O relatório final da CPI das Milícias, de 2008, mostra que na zona eleitoral 179 -- que fica na Gardênia -- Girão nunca teve, no mínimo, 30% do total de votos da comunidade.

No pleito de 2004, para vereador, dos 7.745 votos que recebeu, quase a metade (3.344) registrada no bairro da Zona Oeste.

'Minha comunidade'

O nome "Cristiano Girão" é mencionado 31 vezes no relatório da Comissão Parlamentar de Inquérito (CPI) 433, de 2008. A investigação da Assembleia Legislativa, batizada de CPI das Milícias, indiciaria 266 pessoas -- entre elas 7 políticos -- suspeitas de ligação com grupos paramilitares.

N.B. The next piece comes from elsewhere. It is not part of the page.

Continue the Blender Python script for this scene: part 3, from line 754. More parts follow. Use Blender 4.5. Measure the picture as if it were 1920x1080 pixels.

No relatório final da comissão, há trechos de depoimentos de Girão aos deputados. Num deles, o então candidato a vereador nega que "na sua comunidade" exista uma milícia. Girão teria dito que domínio de transporte alternativo, extorsão e venda de gás não eram práticas no local.

"Ainda não entendo o que é classificado como milícia, mas se for o domínio de transporte alternativo, 'gatonet', extorsão e venda de gás, isso não existe na Gardênia Azul. O que eu faço lá é proteger a comunidade", afirmou à CPI o então sargento dos bombeiros.

O político também teria frisado ser bombeiro e militar, e que não aceitava ninguém fumando, cheirando ou assaltando "na porta da minha casa e na comunidade". "Quando vejo, prendo. Já prendi muita gente e, quando é necessário, peço para a polícia ir lá", disse.

Outro trecho do relatório rebate as afirmações de Girão. Na época, a investigação apontou, que na Gardênia existiam cerca de 100 milicianos, que cobravam não só taxas de segurança dos moradores, como também pelo sinal de TV a cabo e outros serviços.

Os pagamentos, segundo o documento, eram feitos diretamente no centro comunitário que levava o nome de Cristiano Girão e na associação de moradores. Era nesses locais também, relataram testemunhas, que a milícia guardava armas.

O que dizem as defesas de Girão e Lessa

Sobre a acusação de assassinato do ex-rival André Henrique da Silva Souza, a defesa de Cristiano Girão afirmou que "causa estranheza" a prisão do ex-vereador sete anos após o crime, mas vai protocolar um habeas corpus ainda nesta sexta-feira (30).

"Causa estranheza uma prisão ser decretada por fato ocorrido há sete anos, mas preciso ter acesso aos autos para me manifestar sobre o mérito da acusação. Entrarei com habeas corpus ainda hoje", disse o advogado Zoser Plata Bondim Hardman de Araújo.

Já o advogado Bruno Castro, que defende Lessa, disse que só vai se manifestar depois que tiver acesso aos autos.

"A defesa não teve acesso a absolutamente nada dessa investigação, o que impossibilita qualquer posicionamento. Portanto, somente poderá se manifestar depois que tiver acesso aos autos."